Amaneció, también sin viento, el día siguiente, como todos los días que, esta vez, estuve en Cádiz. Desde mi balcón, vi la araucaria que seguía inmóvil, como dibujada, un extraño esqueleto de animal prehistórico contra el azul tirante.

Terminó mi breve discurso de investidura con estas palabras:

-Gracias al excelentísimo señor rector magnífico don Mariano Peñalver y Simó y a todo el claustro de la universidad de Cádiz, a todas las autoridades aquí presentes, a mi hermano de investidura, el historiador don Antonio Domínguez Ortiz, a todos los que me acompañáis dentro de este recinto como a todo lo que reluce y canta afuera: el mar, los barcos, los pescadores, los aires y poetas gaditanos, las gaviotas, las palmeras... Gracias a todo lo que existe por la sal y la gracia de esta bahía, ojalá siempre en paz y maravillosa.

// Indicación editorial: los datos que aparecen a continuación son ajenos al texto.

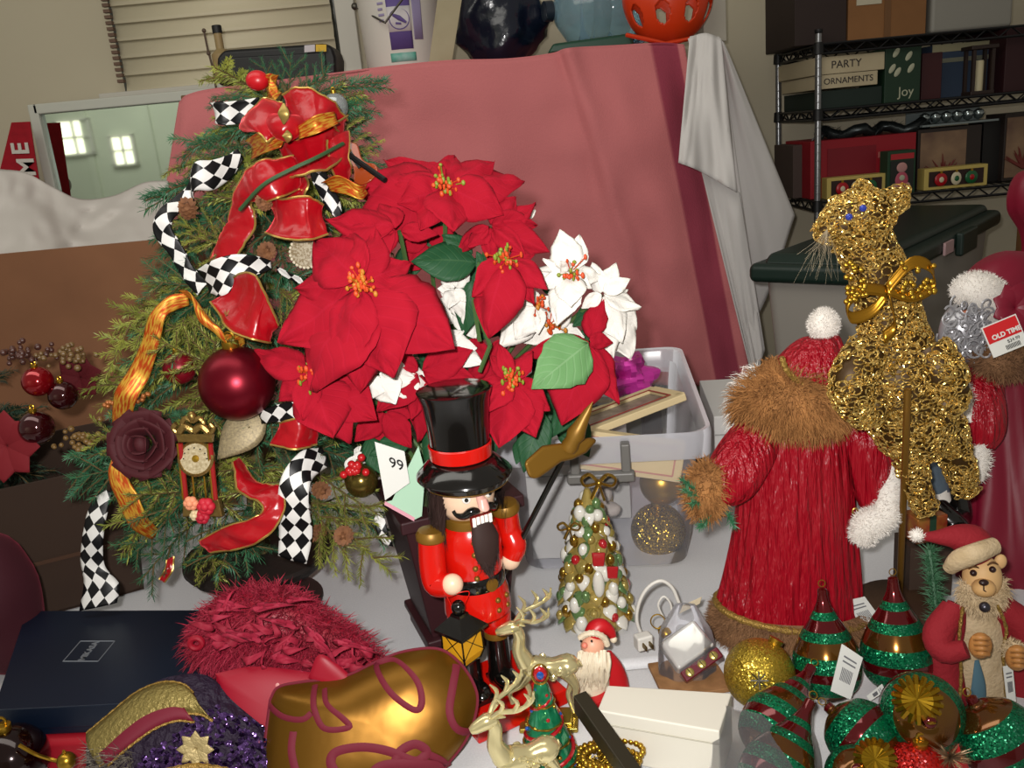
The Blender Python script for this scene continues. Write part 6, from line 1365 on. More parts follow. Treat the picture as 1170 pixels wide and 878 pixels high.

... Pero cuando escribí el año pasado los 6 Sonetos de la Diputación, por encargo de ésta, los cerraba con una especie de interrogante estrambote: Dijo el poeta. Pero no sabía / si con sus seis sonetos viviría / en su inmortal bahía gaditana. / Nadie lo sabe. Todos preguntamos. / ¿Volaremos del mar fiel que cantamos? / Responde tú: la Base Americana.